Tunable Chipless RFID Pressure Sensor Utilizing Additive Manufacturing—Model, Simulation, and Measurement

Abstract

Each sensing application has its own set of unique requirements and constraints that must be satisfied by its sensor. These requirements can include being wireless, passive, noncontact, customizable, multifunctional, and/or minimally invasive, depending on the application. Chipless radio frequency identification (RFID) tags are a type of microwave sensor that has the potential to meet many of these requirements, especially when additive manufacturing (AM) is employed to create customizable substrates that are sensitive to different ranges of environmental measurands. This work examines the potential efficacy of a proposed chipless RFID pressure sensor design approach that utilizes polymer AM substrates. Complex permittivity and stress–strain measurements were conducted to develop a model that relates the resonant frequency of the chipless RFID sensor to pressure, which in turn allows for the design of sensors with customized sensing ranges and sensitivities.
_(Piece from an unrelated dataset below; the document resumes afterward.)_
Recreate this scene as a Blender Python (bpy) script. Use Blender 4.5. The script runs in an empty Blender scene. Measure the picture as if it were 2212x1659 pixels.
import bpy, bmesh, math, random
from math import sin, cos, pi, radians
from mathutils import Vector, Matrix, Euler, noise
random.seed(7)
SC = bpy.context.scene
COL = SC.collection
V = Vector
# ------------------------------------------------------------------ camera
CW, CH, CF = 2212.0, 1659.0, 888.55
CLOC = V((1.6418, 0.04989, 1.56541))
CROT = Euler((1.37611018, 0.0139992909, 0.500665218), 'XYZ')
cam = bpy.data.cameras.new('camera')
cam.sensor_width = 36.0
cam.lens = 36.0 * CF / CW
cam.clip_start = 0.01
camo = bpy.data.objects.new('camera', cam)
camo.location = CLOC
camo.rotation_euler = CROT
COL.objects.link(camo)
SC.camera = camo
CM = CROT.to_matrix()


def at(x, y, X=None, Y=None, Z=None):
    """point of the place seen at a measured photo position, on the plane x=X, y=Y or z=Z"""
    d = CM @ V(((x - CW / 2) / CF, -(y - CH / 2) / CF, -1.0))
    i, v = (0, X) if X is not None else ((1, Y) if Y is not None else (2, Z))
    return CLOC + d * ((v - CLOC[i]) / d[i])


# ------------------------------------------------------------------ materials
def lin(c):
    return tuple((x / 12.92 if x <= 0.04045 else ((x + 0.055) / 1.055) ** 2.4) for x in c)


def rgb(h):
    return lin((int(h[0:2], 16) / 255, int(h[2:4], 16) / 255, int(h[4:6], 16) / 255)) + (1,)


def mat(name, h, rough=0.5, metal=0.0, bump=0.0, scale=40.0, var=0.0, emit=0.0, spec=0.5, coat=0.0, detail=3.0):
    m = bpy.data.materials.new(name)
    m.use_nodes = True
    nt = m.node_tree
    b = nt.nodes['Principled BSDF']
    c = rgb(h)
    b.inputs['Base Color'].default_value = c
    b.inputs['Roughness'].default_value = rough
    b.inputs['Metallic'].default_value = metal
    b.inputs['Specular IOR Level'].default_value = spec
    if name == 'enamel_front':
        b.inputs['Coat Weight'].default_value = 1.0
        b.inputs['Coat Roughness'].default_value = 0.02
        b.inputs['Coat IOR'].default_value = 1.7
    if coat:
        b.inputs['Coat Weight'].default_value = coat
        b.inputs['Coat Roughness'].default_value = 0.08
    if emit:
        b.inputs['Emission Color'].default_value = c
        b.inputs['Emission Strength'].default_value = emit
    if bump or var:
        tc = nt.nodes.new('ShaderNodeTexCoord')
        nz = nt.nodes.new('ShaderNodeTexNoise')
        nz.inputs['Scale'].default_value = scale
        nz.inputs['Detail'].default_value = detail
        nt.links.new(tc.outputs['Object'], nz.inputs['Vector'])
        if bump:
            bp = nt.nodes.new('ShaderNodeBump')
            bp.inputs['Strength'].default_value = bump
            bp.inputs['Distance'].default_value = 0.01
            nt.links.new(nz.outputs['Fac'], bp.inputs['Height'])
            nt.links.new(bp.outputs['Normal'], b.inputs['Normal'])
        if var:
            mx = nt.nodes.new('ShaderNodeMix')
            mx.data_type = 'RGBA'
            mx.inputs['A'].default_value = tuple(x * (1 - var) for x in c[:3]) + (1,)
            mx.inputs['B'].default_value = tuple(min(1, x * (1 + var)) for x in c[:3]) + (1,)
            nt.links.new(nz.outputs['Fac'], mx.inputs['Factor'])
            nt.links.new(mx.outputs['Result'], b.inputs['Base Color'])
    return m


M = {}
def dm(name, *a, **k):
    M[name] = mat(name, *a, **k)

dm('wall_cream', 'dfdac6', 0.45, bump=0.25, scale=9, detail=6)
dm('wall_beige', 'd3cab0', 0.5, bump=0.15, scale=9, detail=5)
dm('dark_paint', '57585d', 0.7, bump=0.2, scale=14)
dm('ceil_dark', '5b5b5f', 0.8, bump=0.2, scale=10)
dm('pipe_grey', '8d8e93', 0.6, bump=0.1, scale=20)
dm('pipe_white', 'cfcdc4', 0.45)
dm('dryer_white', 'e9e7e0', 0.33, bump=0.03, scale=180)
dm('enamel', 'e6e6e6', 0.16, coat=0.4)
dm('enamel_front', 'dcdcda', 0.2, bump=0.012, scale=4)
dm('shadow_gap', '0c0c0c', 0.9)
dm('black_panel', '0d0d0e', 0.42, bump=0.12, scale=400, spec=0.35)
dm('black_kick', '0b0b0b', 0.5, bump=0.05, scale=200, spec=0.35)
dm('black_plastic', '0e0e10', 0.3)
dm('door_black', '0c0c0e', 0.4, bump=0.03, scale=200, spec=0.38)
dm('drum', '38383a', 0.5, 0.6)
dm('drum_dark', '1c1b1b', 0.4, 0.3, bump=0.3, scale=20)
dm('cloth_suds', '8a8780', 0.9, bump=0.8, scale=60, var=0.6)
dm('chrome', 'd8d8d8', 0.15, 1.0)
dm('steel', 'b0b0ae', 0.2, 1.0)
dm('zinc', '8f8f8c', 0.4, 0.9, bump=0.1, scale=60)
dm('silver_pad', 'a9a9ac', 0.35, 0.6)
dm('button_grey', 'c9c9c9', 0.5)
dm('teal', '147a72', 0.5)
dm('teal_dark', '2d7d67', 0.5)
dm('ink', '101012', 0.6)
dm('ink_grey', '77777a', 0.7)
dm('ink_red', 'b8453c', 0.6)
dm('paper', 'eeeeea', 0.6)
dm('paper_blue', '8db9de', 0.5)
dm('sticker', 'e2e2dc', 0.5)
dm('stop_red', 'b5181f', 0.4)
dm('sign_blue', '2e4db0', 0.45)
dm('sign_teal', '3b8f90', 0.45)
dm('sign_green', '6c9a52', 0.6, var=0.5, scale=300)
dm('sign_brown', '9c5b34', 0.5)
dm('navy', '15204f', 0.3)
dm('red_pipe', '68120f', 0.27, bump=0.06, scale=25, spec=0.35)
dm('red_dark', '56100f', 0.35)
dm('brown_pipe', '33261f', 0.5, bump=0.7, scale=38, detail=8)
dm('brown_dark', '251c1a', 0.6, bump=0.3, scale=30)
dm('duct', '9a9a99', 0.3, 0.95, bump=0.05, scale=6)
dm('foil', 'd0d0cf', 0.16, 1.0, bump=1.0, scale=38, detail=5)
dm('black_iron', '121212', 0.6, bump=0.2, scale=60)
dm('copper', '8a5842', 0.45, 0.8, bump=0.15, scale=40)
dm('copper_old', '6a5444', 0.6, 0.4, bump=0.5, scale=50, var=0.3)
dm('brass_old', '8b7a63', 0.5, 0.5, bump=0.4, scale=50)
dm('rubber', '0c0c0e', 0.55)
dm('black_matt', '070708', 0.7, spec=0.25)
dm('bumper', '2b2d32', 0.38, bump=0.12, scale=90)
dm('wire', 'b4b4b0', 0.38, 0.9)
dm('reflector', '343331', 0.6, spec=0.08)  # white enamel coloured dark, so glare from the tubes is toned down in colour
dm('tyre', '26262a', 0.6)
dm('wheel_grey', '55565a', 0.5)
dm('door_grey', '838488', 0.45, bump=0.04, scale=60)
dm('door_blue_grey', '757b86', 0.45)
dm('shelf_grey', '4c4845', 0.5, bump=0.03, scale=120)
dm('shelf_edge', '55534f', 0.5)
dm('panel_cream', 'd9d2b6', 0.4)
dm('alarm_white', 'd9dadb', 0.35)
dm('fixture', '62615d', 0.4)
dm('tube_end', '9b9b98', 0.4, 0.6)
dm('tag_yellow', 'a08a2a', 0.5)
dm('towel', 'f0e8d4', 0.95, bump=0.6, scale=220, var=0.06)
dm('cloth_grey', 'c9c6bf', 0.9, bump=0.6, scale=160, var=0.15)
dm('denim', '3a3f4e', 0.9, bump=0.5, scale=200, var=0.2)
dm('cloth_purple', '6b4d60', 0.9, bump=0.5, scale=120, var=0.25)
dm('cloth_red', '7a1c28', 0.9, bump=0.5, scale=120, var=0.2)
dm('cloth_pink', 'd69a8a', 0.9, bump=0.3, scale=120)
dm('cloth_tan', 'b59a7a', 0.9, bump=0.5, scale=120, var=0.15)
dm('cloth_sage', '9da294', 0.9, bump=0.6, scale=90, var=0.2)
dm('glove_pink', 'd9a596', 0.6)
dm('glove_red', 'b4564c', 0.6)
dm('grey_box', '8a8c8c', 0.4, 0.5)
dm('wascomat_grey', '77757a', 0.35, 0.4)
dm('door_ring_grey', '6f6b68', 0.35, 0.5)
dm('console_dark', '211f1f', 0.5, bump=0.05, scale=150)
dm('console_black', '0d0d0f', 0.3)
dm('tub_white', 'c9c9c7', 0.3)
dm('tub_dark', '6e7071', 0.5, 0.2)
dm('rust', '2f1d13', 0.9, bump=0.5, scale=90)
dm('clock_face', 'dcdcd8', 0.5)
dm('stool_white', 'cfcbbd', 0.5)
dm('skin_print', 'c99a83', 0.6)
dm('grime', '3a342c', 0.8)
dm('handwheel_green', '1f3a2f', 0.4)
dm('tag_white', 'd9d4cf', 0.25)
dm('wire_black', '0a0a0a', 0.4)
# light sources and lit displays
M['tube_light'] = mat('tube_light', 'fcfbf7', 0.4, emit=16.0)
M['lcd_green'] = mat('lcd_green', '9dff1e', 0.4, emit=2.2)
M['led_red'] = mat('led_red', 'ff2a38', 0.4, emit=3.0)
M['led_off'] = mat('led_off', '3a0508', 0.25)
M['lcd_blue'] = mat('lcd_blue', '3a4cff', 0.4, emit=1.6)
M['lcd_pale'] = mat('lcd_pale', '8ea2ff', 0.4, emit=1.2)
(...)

This model is based around a standard rectilinear 3-D polymer-printed infill pattern. Custom-infill patterns can be developed to further tune the sensor performance based on a desired application. Electromagnetic (EM) simulations and measurements of fabricated tags, including one design based on the model with a rectilinear infill pattern and two designs that utilize custom-infill patterns, were conducted to illustrate the efficacy of the developed model and sensor design approach. Several possible sources of inconsistency between measurement and simulation are also investigated.